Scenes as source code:
::::::::
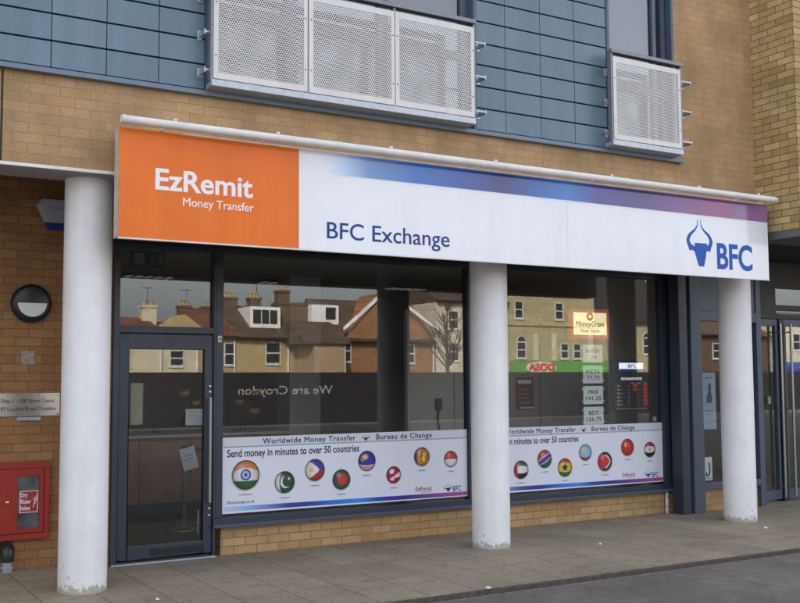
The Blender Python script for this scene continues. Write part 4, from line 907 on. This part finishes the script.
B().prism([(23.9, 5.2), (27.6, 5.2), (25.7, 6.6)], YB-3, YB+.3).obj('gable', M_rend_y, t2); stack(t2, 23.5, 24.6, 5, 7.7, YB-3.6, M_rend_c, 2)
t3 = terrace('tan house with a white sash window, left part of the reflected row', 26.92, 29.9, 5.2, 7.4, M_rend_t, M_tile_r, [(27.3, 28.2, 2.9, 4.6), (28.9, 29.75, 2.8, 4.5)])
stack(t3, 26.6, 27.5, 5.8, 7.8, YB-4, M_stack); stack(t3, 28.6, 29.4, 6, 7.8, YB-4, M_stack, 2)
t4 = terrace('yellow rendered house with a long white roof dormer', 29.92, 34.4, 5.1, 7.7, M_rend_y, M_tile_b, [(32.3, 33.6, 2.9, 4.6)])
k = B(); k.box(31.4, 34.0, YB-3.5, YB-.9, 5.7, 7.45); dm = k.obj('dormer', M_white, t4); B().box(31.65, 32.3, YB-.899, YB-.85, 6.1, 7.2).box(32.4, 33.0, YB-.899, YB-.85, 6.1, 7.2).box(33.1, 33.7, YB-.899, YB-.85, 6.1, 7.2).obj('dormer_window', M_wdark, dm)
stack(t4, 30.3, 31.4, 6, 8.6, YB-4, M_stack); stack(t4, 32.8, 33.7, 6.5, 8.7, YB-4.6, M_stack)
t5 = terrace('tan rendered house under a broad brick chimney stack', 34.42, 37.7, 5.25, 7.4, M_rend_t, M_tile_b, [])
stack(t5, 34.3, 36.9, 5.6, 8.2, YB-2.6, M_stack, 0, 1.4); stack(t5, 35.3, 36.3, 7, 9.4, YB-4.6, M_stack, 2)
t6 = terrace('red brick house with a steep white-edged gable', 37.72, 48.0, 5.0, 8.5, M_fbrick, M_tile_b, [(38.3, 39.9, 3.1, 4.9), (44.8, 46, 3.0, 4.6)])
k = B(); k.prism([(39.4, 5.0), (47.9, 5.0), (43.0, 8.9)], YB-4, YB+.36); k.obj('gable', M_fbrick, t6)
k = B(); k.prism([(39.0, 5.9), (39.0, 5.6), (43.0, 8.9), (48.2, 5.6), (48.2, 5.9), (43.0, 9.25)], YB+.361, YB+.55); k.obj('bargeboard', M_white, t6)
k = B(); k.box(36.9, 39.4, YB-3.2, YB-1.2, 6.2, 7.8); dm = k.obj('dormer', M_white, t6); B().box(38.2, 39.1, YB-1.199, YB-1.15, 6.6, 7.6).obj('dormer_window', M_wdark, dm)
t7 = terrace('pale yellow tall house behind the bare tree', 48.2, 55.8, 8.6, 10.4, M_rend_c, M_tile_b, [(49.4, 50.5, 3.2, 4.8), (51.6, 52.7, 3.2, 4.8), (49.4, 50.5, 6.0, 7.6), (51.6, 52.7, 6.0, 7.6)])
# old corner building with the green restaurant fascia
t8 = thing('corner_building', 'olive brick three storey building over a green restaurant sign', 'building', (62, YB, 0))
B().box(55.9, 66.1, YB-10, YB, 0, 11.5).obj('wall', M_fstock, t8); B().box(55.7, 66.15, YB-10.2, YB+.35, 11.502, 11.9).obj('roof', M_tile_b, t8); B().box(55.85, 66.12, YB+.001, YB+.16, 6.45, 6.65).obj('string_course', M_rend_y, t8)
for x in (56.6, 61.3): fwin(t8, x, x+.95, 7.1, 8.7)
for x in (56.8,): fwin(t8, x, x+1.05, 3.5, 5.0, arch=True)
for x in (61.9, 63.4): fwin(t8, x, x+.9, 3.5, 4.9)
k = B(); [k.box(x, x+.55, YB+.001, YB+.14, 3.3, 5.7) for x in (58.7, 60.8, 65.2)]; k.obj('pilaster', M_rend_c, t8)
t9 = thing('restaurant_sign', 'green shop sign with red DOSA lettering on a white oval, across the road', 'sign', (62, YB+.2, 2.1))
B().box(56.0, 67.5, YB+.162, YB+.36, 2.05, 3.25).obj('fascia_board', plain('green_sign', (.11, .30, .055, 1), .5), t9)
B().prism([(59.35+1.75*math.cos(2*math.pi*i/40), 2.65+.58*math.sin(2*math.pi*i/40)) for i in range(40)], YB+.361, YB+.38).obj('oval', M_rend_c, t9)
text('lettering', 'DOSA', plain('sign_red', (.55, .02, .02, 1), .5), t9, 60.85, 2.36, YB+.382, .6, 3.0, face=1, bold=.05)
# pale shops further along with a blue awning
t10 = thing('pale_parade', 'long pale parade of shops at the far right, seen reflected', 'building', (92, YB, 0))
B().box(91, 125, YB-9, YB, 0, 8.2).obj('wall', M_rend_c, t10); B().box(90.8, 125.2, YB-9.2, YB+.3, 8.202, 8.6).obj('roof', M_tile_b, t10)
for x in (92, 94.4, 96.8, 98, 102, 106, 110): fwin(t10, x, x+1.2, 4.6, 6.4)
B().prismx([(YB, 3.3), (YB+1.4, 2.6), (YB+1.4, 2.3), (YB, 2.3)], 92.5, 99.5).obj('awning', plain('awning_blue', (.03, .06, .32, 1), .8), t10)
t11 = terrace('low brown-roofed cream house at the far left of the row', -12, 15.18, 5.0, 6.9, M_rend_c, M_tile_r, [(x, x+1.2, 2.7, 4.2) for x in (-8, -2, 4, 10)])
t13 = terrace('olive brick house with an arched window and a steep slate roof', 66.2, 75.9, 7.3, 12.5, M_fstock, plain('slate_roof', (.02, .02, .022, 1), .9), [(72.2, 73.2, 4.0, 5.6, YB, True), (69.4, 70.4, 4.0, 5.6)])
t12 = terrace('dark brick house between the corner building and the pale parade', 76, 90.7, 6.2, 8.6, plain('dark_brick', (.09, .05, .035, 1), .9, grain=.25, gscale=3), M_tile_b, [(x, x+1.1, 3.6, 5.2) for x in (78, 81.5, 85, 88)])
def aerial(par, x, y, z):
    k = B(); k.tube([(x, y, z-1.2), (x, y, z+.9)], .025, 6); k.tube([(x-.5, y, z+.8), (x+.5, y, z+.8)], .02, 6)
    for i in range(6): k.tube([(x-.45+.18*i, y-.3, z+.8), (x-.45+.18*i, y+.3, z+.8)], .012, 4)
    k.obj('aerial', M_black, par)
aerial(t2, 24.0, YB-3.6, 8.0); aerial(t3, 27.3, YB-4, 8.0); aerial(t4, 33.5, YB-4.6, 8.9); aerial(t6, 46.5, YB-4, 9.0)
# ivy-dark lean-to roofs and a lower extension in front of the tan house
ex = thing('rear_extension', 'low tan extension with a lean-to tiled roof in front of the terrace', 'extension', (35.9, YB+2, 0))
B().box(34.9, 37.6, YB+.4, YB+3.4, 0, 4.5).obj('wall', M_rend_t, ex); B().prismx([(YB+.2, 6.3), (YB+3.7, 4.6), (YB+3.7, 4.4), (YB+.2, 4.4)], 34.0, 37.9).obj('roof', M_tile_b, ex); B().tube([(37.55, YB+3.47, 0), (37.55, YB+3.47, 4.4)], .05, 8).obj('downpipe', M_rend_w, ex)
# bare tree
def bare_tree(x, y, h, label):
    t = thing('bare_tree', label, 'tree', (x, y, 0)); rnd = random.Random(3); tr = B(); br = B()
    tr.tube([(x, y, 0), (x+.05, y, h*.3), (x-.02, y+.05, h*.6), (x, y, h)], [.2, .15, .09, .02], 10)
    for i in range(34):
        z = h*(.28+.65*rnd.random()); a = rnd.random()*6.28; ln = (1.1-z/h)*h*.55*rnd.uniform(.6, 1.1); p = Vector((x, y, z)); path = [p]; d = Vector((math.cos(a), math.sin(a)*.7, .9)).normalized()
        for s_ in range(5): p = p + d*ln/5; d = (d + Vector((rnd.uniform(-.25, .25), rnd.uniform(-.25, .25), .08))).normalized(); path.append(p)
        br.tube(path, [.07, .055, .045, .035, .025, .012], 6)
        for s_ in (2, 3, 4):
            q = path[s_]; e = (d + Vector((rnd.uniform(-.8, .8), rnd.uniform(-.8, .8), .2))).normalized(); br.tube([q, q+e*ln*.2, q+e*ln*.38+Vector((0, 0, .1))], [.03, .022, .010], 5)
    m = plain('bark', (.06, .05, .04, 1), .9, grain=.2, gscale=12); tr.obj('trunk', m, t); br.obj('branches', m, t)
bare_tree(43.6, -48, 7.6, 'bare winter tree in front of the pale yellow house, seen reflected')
::::::::
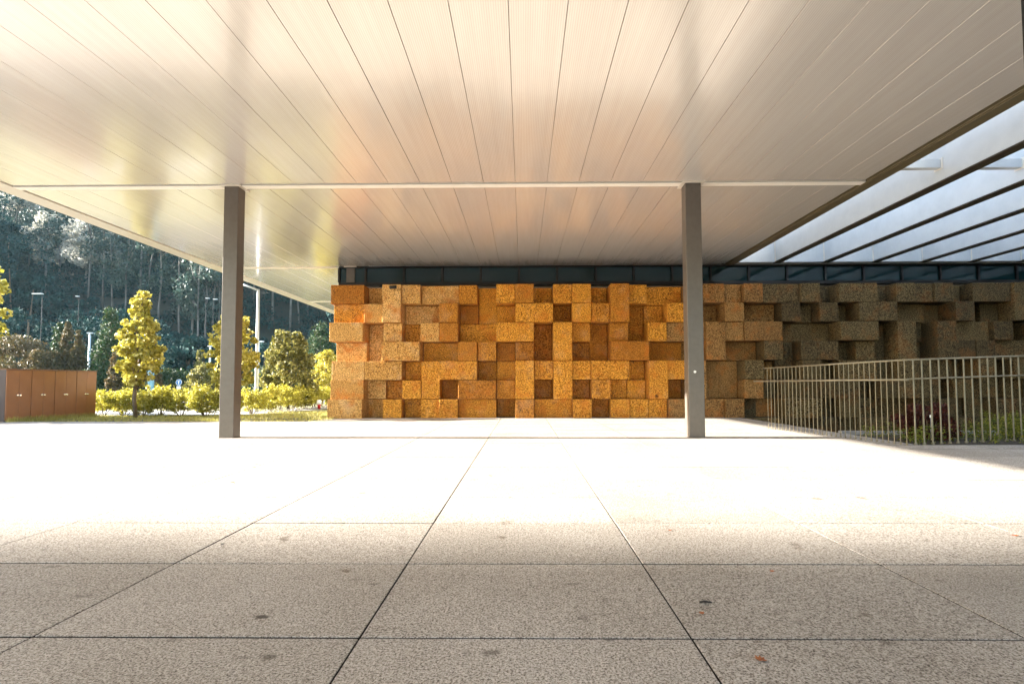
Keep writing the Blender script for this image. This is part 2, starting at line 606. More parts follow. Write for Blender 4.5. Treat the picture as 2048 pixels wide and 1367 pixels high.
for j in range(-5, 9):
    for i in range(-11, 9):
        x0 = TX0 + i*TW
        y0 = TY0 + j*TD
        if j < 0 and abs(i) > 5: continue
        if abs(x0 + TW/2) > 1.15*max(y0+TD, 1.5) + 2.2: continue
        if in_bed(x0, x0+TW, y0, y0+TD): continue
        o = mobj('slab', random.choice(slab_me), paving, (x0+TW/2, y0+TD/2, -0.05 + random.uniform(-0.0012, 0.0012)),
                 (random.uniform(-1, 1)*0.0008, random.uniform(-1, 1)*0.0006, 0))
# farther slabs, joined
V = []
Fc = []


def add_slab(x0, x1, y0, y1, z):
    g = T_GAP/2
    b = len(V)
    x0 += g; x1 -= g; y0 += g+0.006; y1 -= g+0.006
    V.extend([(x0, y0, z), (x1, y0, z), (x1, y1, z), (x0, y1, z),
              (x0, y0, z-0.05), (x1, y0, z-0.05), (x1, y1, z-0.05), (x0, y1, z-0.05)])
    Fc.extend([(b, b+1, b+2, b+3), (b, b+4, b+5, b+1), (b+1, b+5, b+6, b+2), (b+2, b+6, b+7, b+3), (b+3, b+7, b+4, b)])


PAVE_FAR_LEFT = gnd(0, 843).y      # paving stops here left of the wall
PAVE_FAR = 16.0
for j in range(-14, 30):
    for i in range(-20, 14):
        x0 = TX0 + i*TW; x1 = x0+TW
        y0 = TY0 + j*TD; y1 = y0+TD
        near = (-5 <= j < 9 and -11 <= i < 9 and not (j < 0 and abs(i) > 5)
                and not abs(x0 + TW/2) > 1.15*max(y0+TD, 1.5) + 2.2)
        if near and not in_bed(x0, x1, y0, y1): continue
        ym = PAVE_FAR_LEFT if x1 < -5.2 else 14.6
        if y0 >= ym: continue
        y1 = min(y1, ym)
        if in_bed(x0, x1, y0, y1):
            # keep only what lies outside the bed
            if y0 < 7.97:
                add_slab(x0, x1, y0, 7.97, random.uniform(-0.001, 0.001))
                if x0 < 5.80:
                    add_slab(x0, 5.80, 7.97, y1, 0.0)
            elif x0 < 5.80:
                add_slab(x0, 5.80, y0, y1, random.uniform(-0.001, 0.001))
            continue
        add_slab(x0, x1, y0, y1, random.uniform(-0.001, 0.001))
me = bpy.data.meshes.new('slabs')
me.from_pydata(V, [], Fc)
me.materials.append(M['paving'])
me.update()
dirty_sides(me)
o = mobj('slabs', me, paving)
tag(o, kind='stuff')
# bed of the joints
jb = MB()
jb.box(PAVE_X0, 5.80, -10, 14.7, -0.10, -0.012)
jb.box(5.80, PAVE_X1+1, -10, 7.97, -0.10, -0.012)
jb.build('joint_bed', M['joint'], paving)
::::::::
Aim:
Extract lines where the string "this" occurs.

Result of the exercise:
The Blender Python script for this scene continues. Write part 4, from line 907 on. This part finishes the script.
Keep writing the Blender script for this image. This is part 2, starting at line 606. More parts follow. Write for Blender 4.5. Treat the picture as 2048 pixels wide and 1367 pixels high.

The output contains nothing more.